╔══
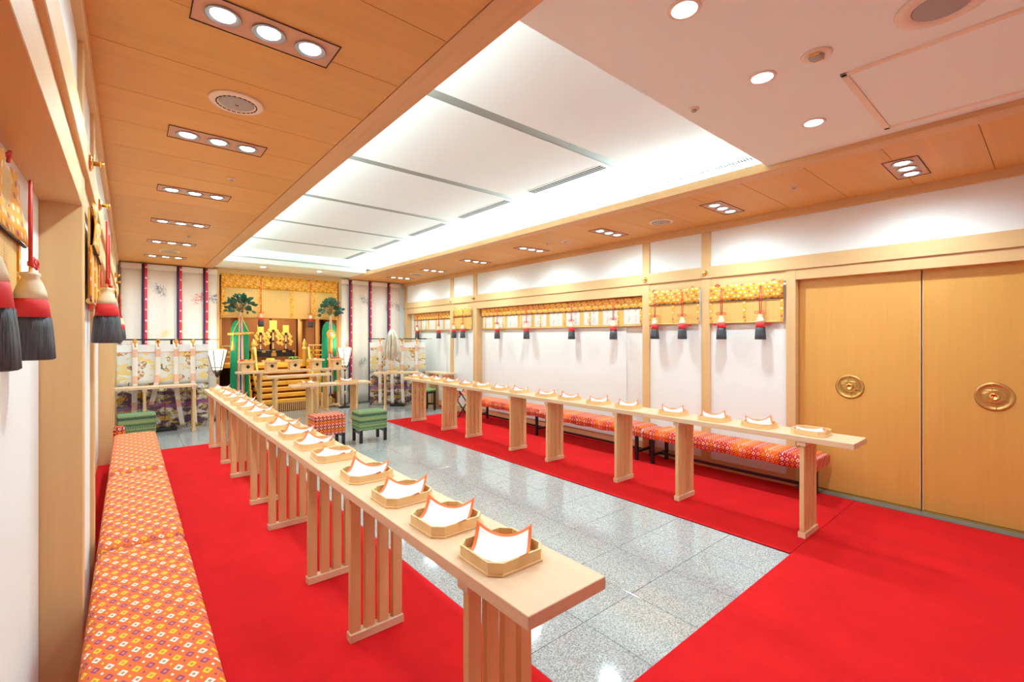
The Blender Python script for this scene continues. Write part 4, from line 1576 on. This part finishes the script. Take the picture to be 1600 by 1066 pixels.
# gilt paper gohei
def gohei(x, y, z, H, s, lab):
    t = empty('gilt_wand', (x, y, z), 0, lab, 'ritual wand', 'three gilt zigzag wands')
    bx('stand', -.045, -.03, .0005, .045, .03, .03, M['black'], t, .002)
    a = MB(); a.box(-.011, -.008, .03, .011, .008, H * .74); a.build('shaft', M['beige'], t)
    bx('gilt_crest', -.062 * s, -.012, H * .70, .062 * s, .0, H, M['goldleaf'], t)
    b = MB(); b.lathe([(.028, -.014), (.030, -.022), (.010, -.030)], 12, (0, 0, H * .66), 'y'); b.lathe([(.024, -.012), (.02, -.022), (.008, -.026)], 10, (0, 0, H * .30), 'y'); b.build('knot', M['black'], t)
    for sd in (-1, 1):
        a = MB()
        for k in range(5):
            xx = sd * (.052 + .030 * (k % 2) + .009 * k) * s
            zz = H * .72 - k * H * .105
            a.box(-.036 * s, -.002, -.026 * s, .036 * s, .002, .026 * s, rot=Matrix.Rotation(R(45) , 3, 'Y'))
            bmesh.ops.translate(a.b, verts=a.b.verts[-8:], vec=(xx, -.014 - .003 * k, zz - .03))
        a.build('zigzag_streamer', M['goldleaf'], t)


gohei(2.21, YB + .70, 1.247, .56, 1.0, 'left gilt zigzag wand on the black lacquer table')
gohei(2.46, YB + .70, 1.247, .66, 1.18, 'tall middle gilt zigzag wand on the black lacquer table')
gohei(2.72, YB + .70, 1.247, .56, 1.0, 'right gilt zigzag wand on the black lacquer table')

# great blind over the altar with two tassels
t = empty('bamboo_blind', (2.5, YB - .02, 1.93), 0, 'great golden bamboo blind with orange brocade band above the altar', 'blind')
bx('reed_panel', -1.11, -.004, .012, 1.11, .004, .85, M['bamboo'], t)
a = MB(); a.grid(lambda u, v: (-1.12 + 2.24 * u, -.014 - .006 * math.sin(u * 70), .86 - .27 * v), 80, 3); a.build('valance', M['brocade_gold'], t, solid=.004)
for q in (-1.085, -.44, .16, .62, 1.085):
    bx('brocade_strip', q - .03, -.012, .0, q + .03, -.005, .60, M['brocade_gold'], t)
r_ = MB(); r_.cyl((-1.12, -.01, .008), (1.12, -.01, .008), .014, seg=12); r_.build('bottom_rod', M['bamboo_rod'], t)
for k, x in enumerate((2.06, 3.02)):
    o = tassel(x, YB - .10, 2.72, .68, ('left' if k == 0 else 'right') + ' tassel on long red cords before the altar blind', R(-90))

# altar lights
spot('altar_lamp', (2.5, YB + .35, 2.55), 95, (1, .86, .60), 150, .8, rad=.1)
spot('altar_lamp', (2.0, YB - .75, 2.84), 12, (1, .86, .62), 110, .8, (R(18), 0, 0), .06)
spot('altar_lamp', (3.0, YB - .75, 2.84), 12, (1, .86, .62), 110, .8, (R(18), 0, 0), .06)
╚══
Direction: Write out again, exactly, the lines from the start of the listing up to the line containing "gohei(2.72, YB +", with both ends and without pictures.

Result:
The Blender Python script for this scene continues. Write part 4, from line 1576 on. This part finishes the script. Take the picture to be 1600 by 1066 pixels.
# gilt paper gohei
def gohei(x, y, z, H, s, lab):
    t = empty('gilt_wand', (x, y, z), 0, lab, 'ritual wand', 'three gilt zigzag wands')
    bx('stand', -.045, -.03, .0005, .045, .03, .03, M['black'], t, .002)
    a = MB(); a.box(-.011, -.008, .03, .011, .008, H * .74); a.build('shaft', M['beige'], t)
    bx('gilt_crest', -.062 * s, -.012, H * .70, .062 * s, .0, H, M['goldleaf'], t)
    b = MB(); b.lathe([(.028, -.014), (.030, -.022), (.010, -.030)], 12, (0, 0, H * .66), 'y'); b.lathe([(.024, -.012), (.02, -.022), (.008, -.026)], 10, (0, 0, H * .30), 'y'); b.build('knot', M['black'], t)
    for sd in (-1, 1):
        a = MB()
        for k in range(5):
            xx = sd * (.052 + .030 * (k % 2) + .009 * k) * s
            zz = H * .72 - k * H * .105
            a.box(-.036 * s, -.002, -.026 * s, .036 * s, .002, .026 * s, rot=Matrix.Rotation(R(45) , 3, 'Y'))
            bmesh.ops.translate(a.b, verts=a.b.verts[-8:], vec=(xx, -.014 - .003 * k, zz - .03))
        a.build('zigzag_streamer', M['goldleaf'], t)


gohei(2.21, YB + .70, 1.247, .56, 1.0, 'left gilt zigzag wand on the black lacquer table')
gohei(2.46, YB + .70, 1.247, .66, 1.18, 'tall middle gilt zigzag wand on the black lacquer table')
gohei(2.72, YB + .70, 1.247, .56, 1.0, 'right gilt zigzag wand on the black lacquer table')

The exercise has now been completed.